Puis il évoque, par glissement de vocabulaire : les serviteurs (et donc la servitude). Ce qui n’est pas sans viser la situation sociale de son époque. Mais ce n’est qu’une manière de demander de quoi nous parlons. En un mot, l’auteur saisit la liberté par l’aversion pour la servitude. Et oriente le lecteur vers une double démarche à opérer : discuter de la liberté du corps et de celle de l’esprit.

Enfin, et le lecteur ne doit pas se frapper de la référence qui doit être traitée dans son présupposé historique, après avoir dédouané le christianisme de tout esclavage ou l’avoir félicité de l’avoir aboli, il insiste sur des arguments très anciens, afin de fixer les nouveaux termes du débat : l’oiseau est-il libre si on lui supprime le vent qui le ralentit dans son vol ? Peut-on dire que les enfants naissent libres alors que, dès la naissance, on les enferme dans les liens du berceau ?

 

La liberté philosophique

Pourquoi donc peu d’hommes sont libres ? On peut croire que cette absence de liberté résulte des genres de vie qui assujettissent ceux qui s’y adonnent. L’auteur fait alors le tour des professions et des situations sociales. Mais c’est pour mieux se défaire d’une illusion, celle de croire que les riches sont plus libres que les pauvres. Masque trompeur de la richesse, sans doute plus susceptible d’imposer une servitude. D’ailleurs, les dignités (entendons les postes attribués par le monarque) ne sont-elles pas bien nommées des « charges » !

Plus généralement, les hommes se trompent eux-mêmes sur les caractères de leur existence. Par leur fantaisie (imagination), il se croient libres, alors qu’ils sont contraints. Ne vend-on pas sa liberté pour acquérir peu de choses. Et que dire du désir d’obtenir une gratification ? En un mot, c’est le thème de La Boétie qui revient ici sous un autre auteur : de la servitude volontaire.

Point de liberté là-dedans.

Reprenons alors le raisonnement.

Est-on libre sans lien au monde et aux autres ? Est-on libre en coupant sa vie en deux, une vie sociale serve et une vie intellectuelle libre ? Est-on libre parmi les liens ? Est-on libre parce que nous entretenons des liens ?

À l’énoncé de ces questions, il est aisé de voir que la notion de liberté, au sens moderne, prend corps (comme chez de nombreux autres auteurs).
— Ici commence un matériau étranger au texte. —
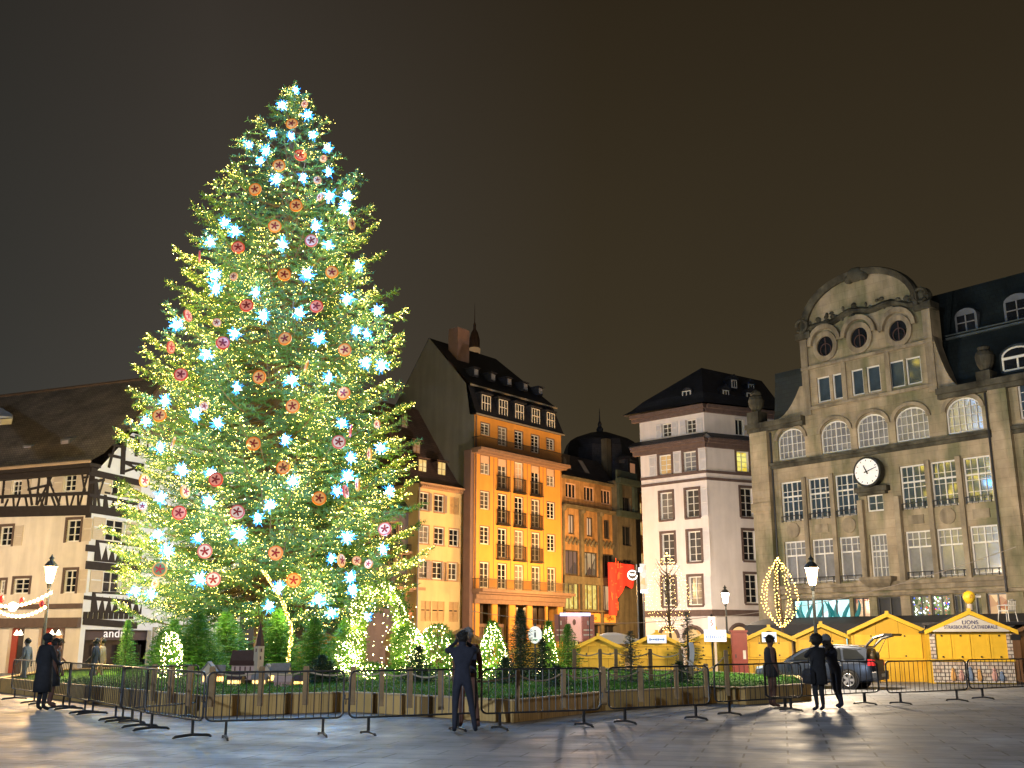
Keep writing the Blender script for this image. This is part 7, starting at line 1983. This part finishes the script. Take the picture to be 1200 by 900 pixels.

La liberté ne saurait décliner ou justifier l’arbitraire. Elle ne donne pas quitus à ceux qui veulent passer pour les plus libres en suivant leurs appétits. Ce qui n’est rien d’autre que la plus misérable servitude.

Et en ce point, La Mothe Le Vayer se fait le diffuseur de la pensée sceptique et stoïcienne. De Sénèque, il vante l’opuscule De la vie heureuse, d’Épictète, le Manuel. Il invoque aussi Socrate. C’est ainsi une leçon de philosophie qui se déploie, dans laquelle la liberté n’est pas séparable de la vertu ; l’arbitraire, l’ambition, l’avarice, la gourmandise étant du côté du vice ; « et personne ne se peut vanter d’être libre pendant qu’il sera réduit à vivre sous leur domination ». Elle n’est pas séparable non plus des conditions de l’existence : que serait une liberté sans autrui, sans l’exercice social ? Et l’auteur de rappeler le propos de Sénèque : que la plus dure de toutes les servitudes est celle qui nous assujettit à nous-mêmes, et qui nous fait déférer à tous nos appétits.

 

La politique

Le dernier chapitre de l’ouvrage est encore plus polémique, dans la mesure où il tient des propos moins euphémisés. L’auteur s’attaque à la cour, sous la double forme d’un pamphlet et d’une théorie de l’homme de cour qui doit sans doute beaucoup à Balthasar Gracian et à La Rochefoucauld.

« Il n’y a rien à quoi un courtisan ne se soumette pour complaire à cette douce espérance » d’obtenir des postes et des honneurs. D’anecdotes en critiques sévères, l’auteur avance sur ce chemin polémique. Néanmoins sans prendre le pouvoir de front. Il n’en reste pas moins vrai que la lecture de ces pages de nos jours ne peut qu’éveiller le sourire si on se réfère à des situations contemporaines bien connues.